[Provided data]:
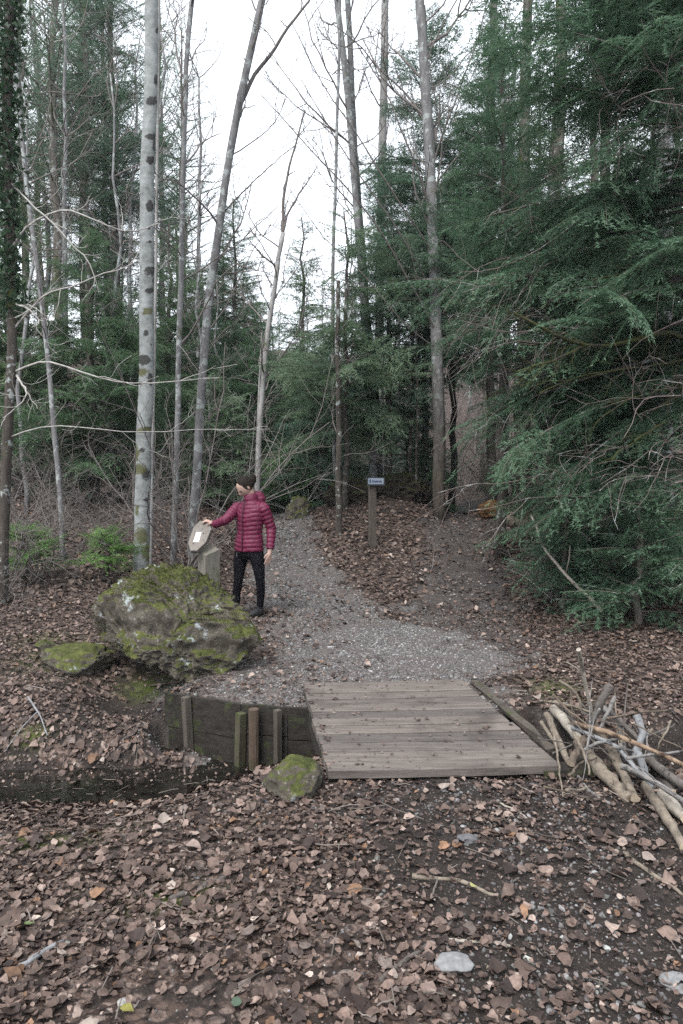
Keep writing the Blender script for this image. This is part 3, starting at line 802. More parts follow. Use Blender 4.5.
VV = np.stack([VV[:, 0] * c_ - (VV[:, 1]) * s_, VV[:, 0] * s_ + VV[:, 1] * c_, VV[:, 2]], -1) + sc_ + np.array([.0012, -.0255, .004])
lt = obj('lettering', VV, FF, mat_plain('navy_print', (.035, .06, .13), .5), fc, origin=so)
# ------------------------------------------------------------------ leaf litter, gravel, crumbs (uncountable)
def slope(x, y):
    e = .03
    return (H(x + e, y) - H(x - e, y)) / (2 * e), (H(x, y + e) - H(x, y - e)) / (2 * e)
PAL = np.array([(.048, .032, .027), (.083, .056, .046), (.127, .087, .071), (.178, .124, .102), (.235, .170, .142), (.32, .245, .208), (.40, .33, .285), (.22, .125, .075), (.16, .125, .11)])
PW = np.array([.17, .21, .22, .17, .115, .045, .014, .02, .04]); PW = PW / PW.sum()
def quad_of_bridge(x, y):
    a = np.array([FL, FR, BR, BL])[:, :2]; ins = np.ones(len(x), bool)
    for q in range(4):
        p, n_ = a[q], a[(q + 1) % 4]
        ins &= ((n_[0] - p[0]) * (y - p[1]) - (n_[1] - p[1]) * (x - p[0])) > -0.0
    return ins
def leaf_batch(x, y, size, k, zoff, tilt, flat=False):
    """N curled leaves; k side points per half"""
    N = len(x); t = np.linspace(0, 1, k + 2)
    prof = np.sin(np.pi * t ** 0.8) ** 0.85 * 0.36
    mid = np.stack([t - .5, 0 * t, 0 * t], -1)
    lt = np.stack([t[1:-1] - .5, prof[1:-1], 0 * t[1:-1]], -1); rt = lt * [1, -1, 1]
    T = np.concatenate([mid, lt, rt]); nv = len(T)
    L = np.broadcast_to(T, (N, nv, 3)).copy()
    L[:, k + 2:, :2] += RNG.normal(0, .045, (N, 2 * k, 2))
    L[:, :, 1] *= RNG.uniform(.65, 1.25, (N, 1))
    L[:, :, 1] += (RNG.normal(0, .25, (N, 1)) * (L[:, :, 0] ** 2))
    fold = RNG.normal(.16, .32, (N, 1)); curl = RNG.normal(.15, .60, (N, 1)); cx = RNG.normal(0, .6, (N, 1))
    L[:, :, 2] = np.abs(L[:, :, 1]) * fold + curl * L[:, :, 0] ** 2 + cx * L[:, :, 0] * L[:, :, 1] + RNG.normal(0, .02, (N, nv))
    L *= size[:, None, None]
    # orientation
    ps = RNG.uniform(0, 2 * np.pi, N); p1 = RNG.normal(0, tilt, N); p2 = RNG.normal(0, tilt, N)
    X_, Y_, Z_ = L[..., 0], L[..., 1], L[..., 2]
    c, s = np.cos(p1)[:, None], np.sin(p1)[:, None]; Y_, Z_ = Y_ * c - Z_ * s, Y_ * s + Z_ * c
    c, s = np.cos(p2)[:, None], np.sin(p2)[:, None]; X_, Z_ = X_ * c + Z_ * s, -X_ * s + Z_ * c
    c, s = np.cos(ps)[:, None], np.sin(ps)[:, None]; X_, Y_ = X_ * c - Y_ * s, X_ * s + Y_ * c
    sx, sy = (0 * x, 0 * x) if flat else (np.clip(q_, -.8, .8) for q_ in slope(x, y))
    Z_ = Z_ + X_ * sx[:, None] + Y_ * sy[:, None]
    Z_ = Z_ - np.minimum(Z_.min(1), 0)[:, None] * 0.75
    W = np.stack([X_ + x[:, None], Y_ + y[:, None], Z_ + zoff[:, None]], -1)
    m = np.arange(k + 2); l = np.arange(k) + k + 2; r = l + k
    tri, qd = [], []
    for sd_, rev in ((l, False), (r, True)):
        fs = [(m[0], m[1], sd_[0]), (m[-2], m[-1], sd_[-1])]
        q4 = [(m[a + 1], m[a + 2], sd_[a + 1], sd_[a]) for a in range(k - 1)]
        tri += [f[::-1] if rev else f for f in fs]; qd += [f[::-1] if rev else f for f in q4]
    off = (np.arange(N) * nv)[:, None, None]
    T3 = (np.array(tri)[None] + off).reshape(-1, 3); Q4 = (np.array(qd)[None] + off).reshape(-1, 4) if qd else []
    return W.reshape(-1, 3), T3, Q4, nv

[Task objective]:
Quote each line of the listing exactly, but leave the pictures out.

[Response]:
Keep writing the Blender script for this image. This is part 3, starting at line 802. More parts follow. Use Blender 4.5.
VV = np.stack([VV[:, 0] * c_ - (VV[:, 1]) * s_, VV[:, 0] * s_ + VV[:, 1] * c_, VV[:, 2]], -1) + sc_ + np.array([.0012, -.0255, .004])
lt = obj('lettering', VV, FF, mat_plain('navy_print', (.035, .06, .13), .5), fc, origin=so)
# ------------------------------------------------------------------ leaf litter, gravel, crumbs (uncountable)
def slope(x, y):
    e = .03
    return (H(x + e, y) - H(x - e, y)) / (2 * e), (H(x, y + e) - H(x, y - e)) / (2 * e)
PAL = np.array([(.048, .032, .027), (.083, .056, .046), (.127, .087, .071), (.178, .124, .102), (.235, .170, .142), (.32, .245, .208), (.40, .33, .285), (.22, .125, .075), (.16, .125, .11)])
PW = np.array([.17, .21, .22, .17, .115, .045, .014, .02, .04]); PW = PW / PW.sum()
def quad_of_bridge(x, y):
    a = np.array([FL, FR, BR, BL])[:, :2]; ins = np.ones(len(x), bool)
    for q in range(4):
        p, n_ = a[q], a[(q + 1) % 4]
        ins &= ((n_[0] - p[0]) * (y - p[1]) - (n_[1] - p[1]) * (x - p[0])) > -0.0
    return ins
def leaf_batch(x, y, size, k, zoff, tilt, flat=False):
    """N curled leaves; k side points per half"""
    N = len(x); t = np.linspace(0, 1, k + 2)
    prof = np.sin(np.pi * t ** 0.8) ** 0.85 * 0.36
    mid = np.stack([t - .5, 0 * t, 0 * t], -1)
    lt = np.stack([t[1:-1] - .5, prof[1:-1], 0 * t[1:-1]], -1); rt = lt * [1, -1, 1]
    T = np.concatenate([mid, lt, rt]); nv = len(T)
    L = np.broadcast_to(T, (N, nv, 3)).copy()
    L[:, k + 2:, :2] += RNG.normal(0, .045, (N, 2 * k, 2))
    L[:, :, 1] *= RNG.uniform(.65, 1.25, (N, 1))
    L[:, :, 1] += (RNG.normal(0, .25, (N, 1)) * (L[:, :, 0] ** 2))
    fold = RNG.normal(.16, .32, (N, 1)); curl = RNG.normal(.15, .60, (N, 1)); cx = RNG.normal(0, .6, (N, 1))
    L[:, :, 2] = np.abs(L[:, :, 1]) * fold + curl * L[:, :, 0] ** 2 + cx * L[:, :, 0] * L[:, :, 1] + RNG.normal(0, .02, (N, nv))
    L *= size[:, None, None]
    # orientation
    ps = RNG.uniform(0, 2 * np.pi, N); p1 = RNG.normal(0, tilt, N); p2 = RNG.normal(0, tilt, N)
    X_, Y_, Z_ = L[..., 0], L[..., 1], L[..., 2]
    c, s = np.cos(p1)[:, None], np.sin(p1)[:, None]; Y_, Z_ = Y_ * c - Z_ * s, Y_ * s + Z_ * c
    c, s = np.cos(p2)[:, None], np.sin(p2)[:, None]; X_, Z_ = X_ * c + Z_ * s, -X_ * s + Z_ * c
    c, s = np.cos(ps)[:, None], np.sin(ps)[:, None]; X_, Y_ = X_ * c - Y_ * s, X_ * s + Y_ * c
    sx, sy = (0 * x, 0 * x) if flat else (np.clip(q_, -.8, .8) for q_ in slope(x, y))
    Z_ = Z_ + X_ * sx[:, None] + Y_ * sy[:, None]
    Z_ = Z_ - np.minimum(Z_.min(1), 0)[:, None] * 0.75
    W = np.stack([X_ + x[:, None], Y_ + y[:, None], Z_ + zoff[:, None]], -1)
    m = np.arange(k + 2); l = np.arange(k) + k + 2; r = l + k
    tri, qd = [], []
    for sd_, rev in ((l, False), (r, True)):
        fs = [(m[0], m[1], sd_[0]), (m[-2], m[-1], sd_[-1])]
        q4 = [(m[a + 1], m[a + 2], sd_[a + 1], sd_[a]) for a in range(k - 1)]
        tri += [f[::-1] if rev else f for f in fs]; qd += [f[::-1] if rev else f for f in q4]
    off = (np.arange(N) * nv)[:, None, None]
    T3 = (np.array(tri)[None] + off).reshape(-1, 3); Q4 = (np.array(qd)[None] + off).reshape(-1, 4) if qd else []
    return W.reshape(-1, 3), T3, Q4, nv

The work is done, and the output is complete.